---- DATA SUPPLIED

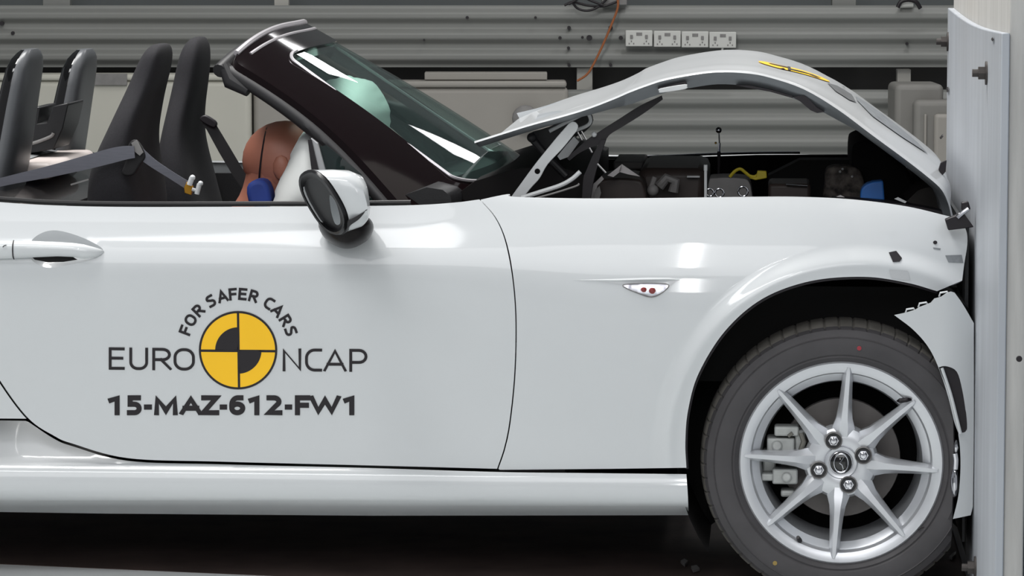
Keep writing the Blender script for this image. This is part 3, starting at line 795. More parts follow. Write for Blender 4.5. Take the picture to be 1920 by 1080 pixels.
# ---- wheels
v0 = 0.030
Wc = P(1577, 868, v0)
RR = (P(1769, 868, v0).x - P(1385, 868, v0).x)/2
RT_ = RR*1.385
def make_wheel(c, roll, parent=None):
    k = RR
    m = MB()
    prof = [(k*.765, .150), (k*.775, .060), (k*.80, .030), (k*.855, .020), (k*.872, .018), (k*.880, .006), (k*.892, .001), (k*.93, -.003), (k*.985, -.004), (k*1.0, 0.0), (k*1.0, .012), (k*.97, .03), (k*.93, .10), (k*1.0, .17)]
    m.lathe(prof, c, 'v', 96)
    # hub and eight tapering ribs
    def pt(r, a, off, v): return Vector(c) + Vector((math.cos(a)*r - math.sin(a)*off, v, math.sin(a)*r + math.cos(a)*off))
    for s in range(8):
        a = R(86 + 45*s + roll); rings = []
        for (r, w, vf, vb) in ((.045, .025, .012, .040), (.075, .024, .005, .042), (.095, .0175, -.001, .040), (.12, .0145, -.002, .036), (.15, .0125, -.003, .030), (.18, .0112, -.005, .020), (.197, .0098, -.008, .010), (.2075, .006, -.0075, .004)):
            r = r*k/.2195
            rings.append([pt(r, a, -w, vb), pt(r, a, -w, vf+.013), pt(r, a, -w*.38, vf), pt(r, a, w*.38, vf), pt(r, a, w, vf+.013), pt(r, a, w, vb)])
        m.loft(rings)
    hub = [(0, .006), (.028, .006), (.0335, .004), (.0345, .010), (.038, .008), (.060, .010), (.074, .016), (.080, .026), (.080, .045), (0, .045)]
    m.lathe(hub, c, 'v', 64)
    w = m.build('wheel', ALLOY, car, smooth=35)
    # tyre with notched shoulder
    T = MB(); N = 60; sub = 9; prof = [(k*.985, .004), (k*1.015, -.004), (k*1.045, -.010), (k*1.06, -.0085), (k*1.075, -.012), (k*1.17, -.017), (k*1.235, -.015), (k*1.243, -.0165), (k*1.252, -.0135), (k*1.315, -.006), (k*1.345, .004), (k*1.368, .018), (k*1.382, .045), (k*1.385, .085), (k*1.382, .125), (k*1.36, .160), (k*1.30, .178), (k*1.15, .188), (k*.985, .172)]
    rings = []
    for i in range(N*sub):
        a = 2*math.pi*i/(N*sub) + R(1.3); g = (i % sub) == 0; ring = []
        for (r, h) in prof:
            if g and r > k*1.33: r -= .0035
            q = Vector(c) + Vector((math.cos(a)*r, h, math.sin(a)*r)); q.x = min(q.x, U0 - .046 + .10*max(0, q.x-U0+.046)); q.z = max(q.z, .0035); ring.append(q)
        rings.append(ring)
    mm = len(prof); vs = [p for r in rings for p in r]; fs = []
    nn = N*sub
    for i in range(nn):
        i2 = (i+1) % nn
        for j in range(mm-1): fs.append((i*mm+j, i2*mm+j, i2*mm+j+1, i*mm+j+1))
    T.add(vs, fs); ti = [1 if 10 <= j <= 15 else 0 for i in range(nn) for j in range(mm-1)]
    build('tyre', T.v, T.f, [TYRE, mat('dusty_tread', (104, 101, 96), 0.75, noise=0.3, nscale=30)], w, smooth=24, idx=ti)
    # lug nuts
    for q in range(4):
        a = R(19 + 90*q + roll); lc = pt(.050, a, 0, 0.0)
        n_ = MB(); n_.m = 0; n_.lathe([(.0158, .006), (.0172, -.0015), (.0188, .001), (.0190, .025)], lc, 'v', 28)
        n_.m = 1; n_.lathe([(0, .0042), (.0162, .0042)], lc, 'v', 28)
        n_.m = 2; n_.lathe([(0, -.006), (.0055, -.0055), (.0080, -.003), (.0088, .002)], lc, 'v', 20); n_.lathe([(.0088, .002), (.0110, .002), (.0110, .016)], lc, 'v', 6)
        n_.build('lug_nut', [GREYP, mat('dark_lug_pocket', (58, 58, 60), 0.5, 0.3, noise=0.2), CHROME], w, smooth=25)
    cap = MB(); cap.lathe([(0, -.0012), (.020, -.001), (.0235, .0015), (.0245, .005)], c, 'v', 40)
    cp = cap.build('centre_cap', GLOSSB, w, smooth=40)
    em = MB(); rim = []
    for i in range(41):
        a = 2*math.pi*i/40; rim.append(Vector(c) + Vector((math.cos(a)*.0150, -.0030, math.sin(a)*.0200)))
    em.tube(rim, [0.0011 + .0012*abs(math.sin(2*math.pi*i/40))**4 for i in range(41)], 8)
    rim = [Vector(c) + Vector((math.cos(2*math.pi*i/40)*.0238, .0005, math.sin(2*math.pi*i/40)*.0238)) for i in range(41)]
    em.tube(rim, .0009, 6)
    em.tube([Vector(c) + Vector(p) for p in ((.006, -.0025, .013), (-.001, -.003, .003), (-.0035, -.003, .0), (.002, -.003, -.004), (.005, -.003, -.013))], .0010, 6)
    em.build('wing_emblem', CHROME, w)
    # valve
    a = math.atan2(868-1013, 1503-1577) + R(roll); q = pt(.192*k/.2195, a, 0, .004)
    MB().tube([q, q + Vector((-.002, -.006, .004)), q + Vector((-.004, -.014, .010))], [.0055, .0055, .004], 10).build('valve', BLK, w)
    return w
wheel = make_wheel(Wc, 0)
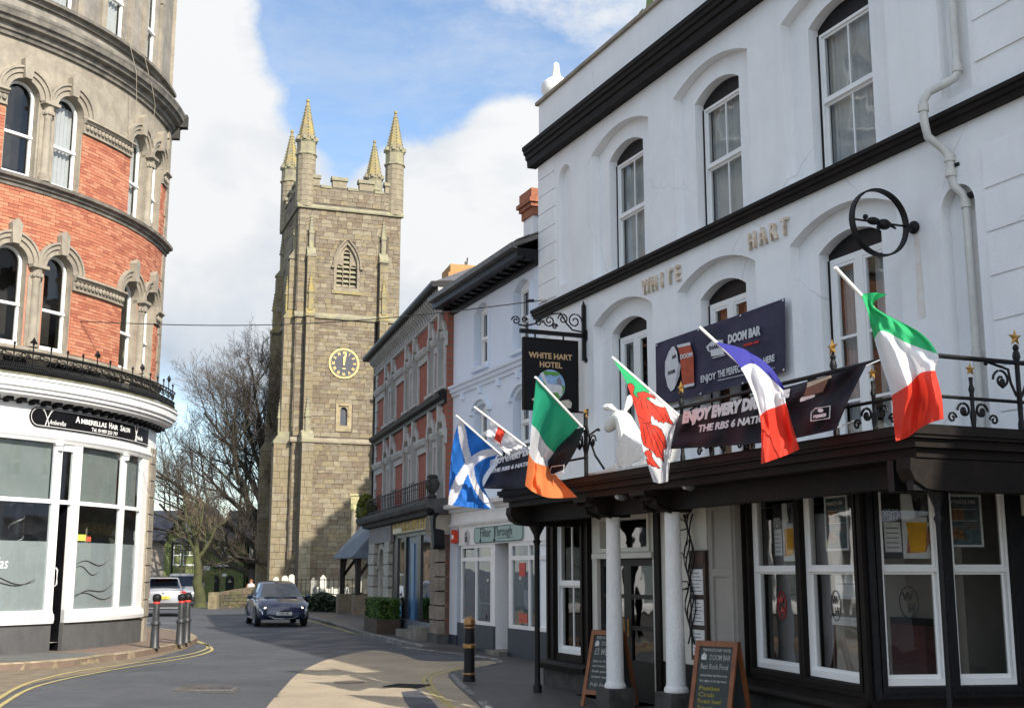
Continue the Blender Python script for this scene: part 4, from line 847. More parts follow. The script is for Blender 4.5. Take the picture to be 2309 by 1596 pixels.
PR = mat('dark_right_paving', (.085, .08, .075), .5, .2, 1.2, .5, 60, col2=(.055, .052, .05))
kr = wob([gnd(*p) for p in ((640, 1384), (690, 1394), (735, 1407), (780, 1421), (830, 1437), (872, 1447), (950, 1467))])
rp_ = kr + [(.2, 28), (4, 30), (-2.5, 48), (-7, 60), (-12.5, 62)]
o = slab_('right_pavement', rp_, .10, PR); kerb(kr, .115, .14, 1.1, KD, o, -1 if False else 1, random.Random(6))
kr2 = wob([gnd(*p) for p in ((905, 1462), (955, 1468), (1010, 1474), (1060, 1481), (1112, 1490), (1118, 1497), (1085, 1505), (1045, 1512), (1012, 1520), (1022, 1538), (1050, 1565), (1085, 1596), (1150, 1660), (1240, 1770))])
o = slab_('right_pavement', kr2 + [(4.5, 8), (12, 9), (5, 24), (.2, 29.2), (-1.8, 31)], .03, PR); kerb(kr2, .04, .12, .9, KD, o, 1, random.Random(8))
# covers and drain
t = thing('manhole_cover', 'worn oblong iron cover in its patch of rough tarmac on the road', 'manhole cover', (*gnd(470, 1553), .004))
b = MB(); b.box(-.5, .42, -.22, .2, 0, .006); b.build('cover_frame', X['stone_dark'], t)
for i in range(5):
    MB().box(-.46 + .17 * i, -.46 + .17 * i + .15, -.18, .16, .002, .012 + .003 * (i % 2)).build('cover_plate', mat('rusty_iron_%d' % i, (.13 - .012 * i, .11 - .01 * i, .09), .7, .3, 9, .8, 60), t)
sheet('tarmac_patch', [gnd(x, y) for x, y in ((408, 1545), (450, 1540), (520, 1544), (545, 1556), (525, 1564), (430, 1561))], .0035, mat('rough_patch', (.10, .095, .09), .95, .2, 4, .9, 50))
t = thing('drain_grate', 'iron gully grate beside the yellow lines on the right', 'drain', (*gnd(918, 1547), .006), math.radians(-20))
b = MB(); b.frame(-.3, .3, -.02, .02, -.2, .2, .03); 
fr = MB(); fr.box(-.3, .3, -.28, -.25, 0, .012); fr.box(-.3, .3, .25, .28, 0, .012); fr.box(-.3, -.27, -.25, .25, 0, .012); fr.box(.27, .3, -.25, .25, 0, .012); fr.build('grate_frame', X['black_iron'], t)
for i in range(7): MB().box(-.25 + i * .077, -.25 + i * .077 + .04, -.24, .24, 0, .01).build('bar', X['black_iron'], t)
t = thing('manhole_cover', 'round buff cover in the sunlit patch of road', 'manhole cover', (*gnd(788, 1538), .006)); b = MB(); b.lathe([(.26, 0), (.26, .006), (.24, .008)], 0, 0, 24); b.build('cover_ring', mat('dusty_iron', (.24, .19, .14), .8, .2, 6, .4, 50), t); b = MB(); b.lathe([(.22, .007), (.22, .012), (.05, .013)], 0, 0, 24); b.build('cover_plate', mat('dusty_iron_plate', (.34, .28, .21), .8, .2, 6, .6, 50), t)
for (pp, lab) in ((((960, 1556), (1010, 1553), (1046, 1580), (1020, 1590), (975, 1585)), 0), (((790, 1480), (870, 1478), (905, 1500), (862, 1512), (815, 1500)), 1)):
    pass
sheet('tarmac_patch', [gnd(x, y) for x, y in ((905, 1560), (945, 1556), (975, 1580), (1000, 1610), (930, 1605), (912, 1580))], .0075, X['asphalt'])

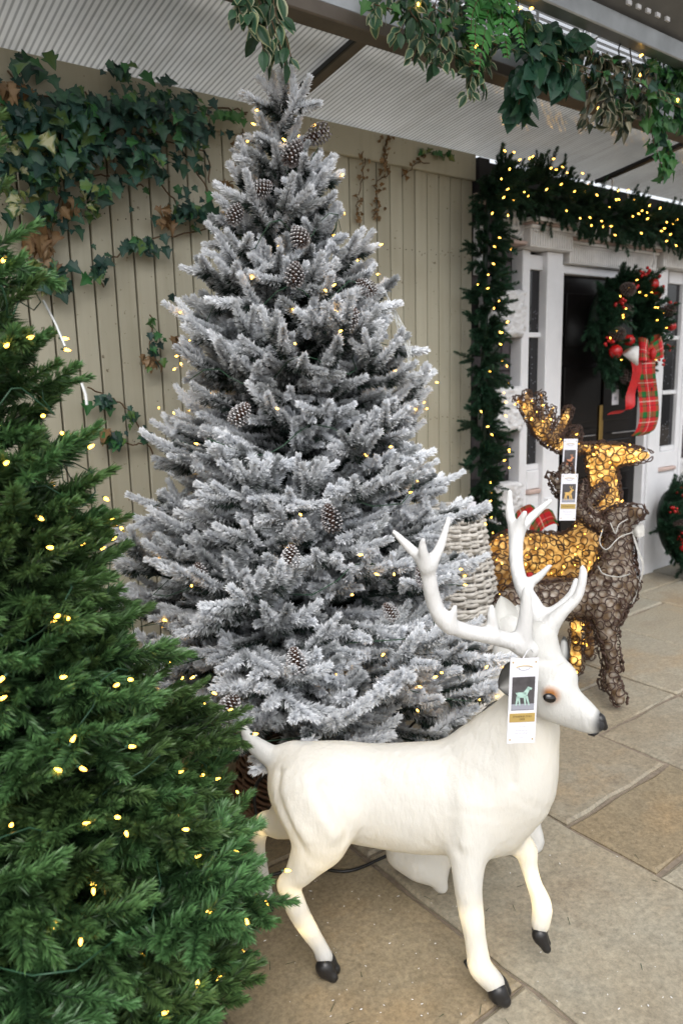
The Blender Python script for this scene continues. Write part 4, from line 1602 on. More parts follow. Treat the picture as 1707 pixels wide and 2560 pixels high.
hoof(V(1143, 2270, 1.493), V(1163, 2293, 1.487), .036, stag)
hoof(V(614, 2065, 1.745), V(624, 2083, 1.745), .030, stag)
hoof(V(1238, 2142, 1.572), V(1256, 2176, 1.568), .027, stag)
MB().tube([V(1070, 2208, 1.52), V(1074, 2222, 1.525)], [.006, .003], 6).build('dewclaw', M['hoof'], stag, True)
# ears
leaf_ear(V(1225, 1545, 1.455), V(1143, 1580, 1.47), .080, unit(CAM-V(1180, 1560, 1.45))+np.array([0, 0, -.15]), 'ear', stag)
leaf_ear(V(1288, 1535, 1.49), V(1297, 1462, 1.50), .045, unit(RT*.8-FW*.3), 'ear', stag)


def antler(chains, parent, k=.012, tipmat='antler', fat=.87):
    a = Fig()
    for ch in chains:
        a.chain([(x, y, w_, r*fat) for x, y, w_, r in ch], k)
    v, q = a.surface(.0045)
    add('antler', mesh('antler', v, q, [M[tipmat]], True, np.ones((len(v), 3))), parent)


antler([[(1212, 1492, 1.455, 27), (1180, 1475, 1.44, 23), (1120, 1460, 1.41, 21), (1060, 1447, 1.385, 21), (1018, 1425, 1.365, 22), (995, 1380, 1.35, 21), (985, 1330, 1.335, 20), (978, 1290, 1.325, 19)],
        [(975, 1290, 1.325, 16), (940, 1258, 1.325, 13), (905, 1222, 1.325, 7)],
        [(978, 1300, 1.32, 17), (970, 1262, 1.30, 12), (971, 1240, 1.29, 7)],
        [(990, 1295, 1.33, 16), (1012, 1250, 1.335, 12), (1030, 1192, 1.34, 7)],
        [(1032, 1440, 1.37, 15), (1040, 1410, 1.355, 10), (1044, 1394, 1.35, 7)],
        [(1132, 1455, 1.41, 16), (1128, 1415, 1.395, 12), (1128, 1395, 1.39, 8)],
        [(1198, 1480, 1.445, 26), (1206, 1420, 1.42, 19), (1208, 1370, 1.405, 14), (1208, 1352, 1.40, 9)]], stag)
antler([[(1250, 1450, 1.485, 32), (1222, 1390, 1.52, 24), (1198, 1345, 1.56, 20), (1186, 1300, 1.60, 18), (1184, 1250, 1.63, 19), (1186, 1220, 1.64, 19)],
        [(1180, 1215, 1.64, 13), (1170, 1180, 1.645, 12), (1169, 1130, 1.65, 7)],
        [(1186, 1225, 1.635, 16), (1196, 1195, 1.62, 11), (1204, 1178, 1.61, 7)],
        [(1192, 1215, 1.645, 14), (1225, 1182, 1.66, 11), (1262, 1150, 1.67, 7)],
        [(1205, 1345, 1.56, 15), (1235, 1325, 1.545, 11), (1262, 1299, 1.535, 6)],
        [(1258, 1440, 1.475, 26), (1290, 1405, 1.455, 17), (1325, 1370, 1.44, 13), (1338, 1320, 1.43, 11), (1336, 1303, 1.43, 7)],
        [(1262, 1415, 1.50, 22), (1285, 1393, 1.50, 13), (1310, 1365, 1.50, 10), (1322, 1332, 1.50, 6.5)]], stag)
glow([V(735, 1900, 1.56), V(700, 1810, 1.62), V(880, 1870, 1.6), V(1010, 1870, 1.58), V(1150, 1830, 1.56), V(1205, 1700, 1.53), V(740, 1955, 1.545)], .038, stag)
glow([V(1243, 2078, 1.573), V(1100, 2208, 1.493), V(1225, 2020, 1.585), V(1200, 1948, 1.6), V(668, 2040, 1.55), V(700, 2125, 1.56), V(604, 1895, 1.70), V(1084, 2100, 1.497)], .026, stag, .006)

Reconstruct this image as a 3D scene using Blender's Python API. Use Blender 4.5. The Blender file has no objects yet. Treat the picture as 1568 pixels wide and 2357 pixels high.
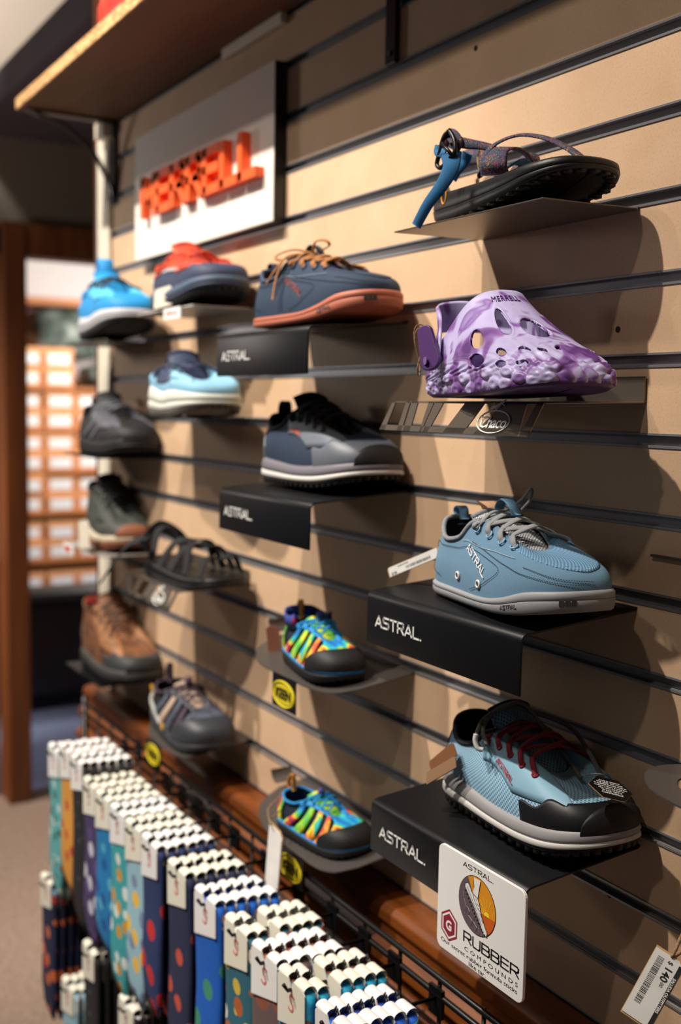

--------

# WHAT IS EXPECTED
Transcribe each line of the data above, unaltered, from the one where "The Blender Python script for this scene continues." appears to the one where "unit(RT*.8-FW*.3), 'ear', stag)" appears, inclusive of both.

# TASK RESULT
The Blender Python script for this scene continues. Write part 4, from line 1602 on. More parts follow. Treat the picture as 1707 pixels wide and 2560 pixels high.
hoof(V(1143, 2270, 1.493), V(1163, 2293, 1.487), .036, stag)
hoof(V(614, 2065, 1.745), V(624, 2083, 1.745), .030, stag)
hoof(V(1238, 2142, 1.572), V(1256, 2176, 1.568), .027, stag)
MB().tube([V(1070, 2208, 1.52), V(1074, 2222, 1.525)], [.006, .003], 6).build('dewclaw', M['hoof'], stag, True)
# ears
leaf_ear(V(1225, 1545, 1.455), V(1143, 1580, 1.47), .080, unit(CAM-V(1180, 1560, 1.45))+np.array([0, 0, -.15]), 'ear', stag)
leaf_ear(V(1288, 1535, 1.49), V(1297, 1462, 1.50), .045, unit(RT*.8-FW*.3), 'ear', stag)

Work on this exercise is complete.